Most people don't need to turn notifications off entirely — they just need them sorted by importance. A good starting approach is to keep notifications on for the things that need a timely response, like direct messages and mentions, while muting lower-priority activity like every single like or follow. Whistlr's per-category controls make this kind of sorting straightforward without requiring an all-or-nothing decision.
Muting Specific Notification Types Inside Settings > Notifications, you'll find toggles broken out by activity type rather than one blanket on/off switch. This lets you mute the categories that create the most noise while keeping the ones you actually care about. Likes and comments can be toggled separately, so you can, for instance, keep comment alerts (which often need a reply) while muting likes (which usually don't). New follower alerts, direct message previews, and live stream alerts from accounts you follow each have their own dedicated toggle as well.
  • Likes: Notifications when someone likes your posts, Minis, or comments — often the highest-volume category and a common first thing to mute.
  • Comments: Alerts when someone comments on your content or replies to your comment — usually worth keeping on since they often invite a response.
  • New followers: Notifications when someone joins your In Circle — useful to monitor growth, easy to mute if the volume gets distracting.
  • Messages: Alerts for new Replyd messages and group chats — most users keep these on given how time-sensitive conversations can be.
  • Live alerts: Notifications when someone you follow starts a live stream — adjustable per account or muted altogether from the notification settings.
  • Pod activity: Alerts from Pod channels you've joined, controllable separately from your personal notifications so busy Pods don't overwhelm your main feed of alerts.

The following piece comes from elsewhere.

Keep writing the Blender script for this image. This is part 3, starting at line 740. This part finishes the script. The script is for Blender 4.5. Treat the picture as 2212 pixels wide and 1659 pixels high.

Notifications should work for you, not the other way around — the goal isn't to see every single interaction the moment it happens, it's to know about the ones that actually matter to you.
Setting Quiet Hours If you'd rather not be interrupted during certain parts of the day, look for the Quiet Hours option within Settings > Notifications. Once enabled, you can set a start and end time during which push notifications are held back — they'll still appear in your in-app notification bell when you reopen Whistlr, but they won't light up your lock screen or buzz your phone. This is especially useful for overnight hours or focused work blocks where you don't want to be pulled away by every new like or comment.
Notification settings can also be adjusted per feature for more advanced control. Creator Studio users, for example, can manage alerts related to content performance and audience growth separately from their personal social notifications, which helps keep creator-focused updates from blending in with everyday social activity. Business accounts have a similar separation available for customer messages and engagement alerts.
  • Push notifications: Lock screen and banner alerts on your device, adjustable by category.
  • Email notifications: Periodic or real-time email summaries, useful for users who check email more often than the app.
  • In-app notifications: The notification bell and activity tab inside Whistlr, which can stay fuller even when push alerts are trimmed down.
  • Quiet Hours: A scheduled window where push alerts are paused without turning notifications off entirely.
Revisit your notification settings every so often, especially after joining new Pods, starting a Business account, or noticing your notification volume creep up. A quick adjustment can be the difference between Whistlr feeling like a helpful companion app and feeling like a constant interruption.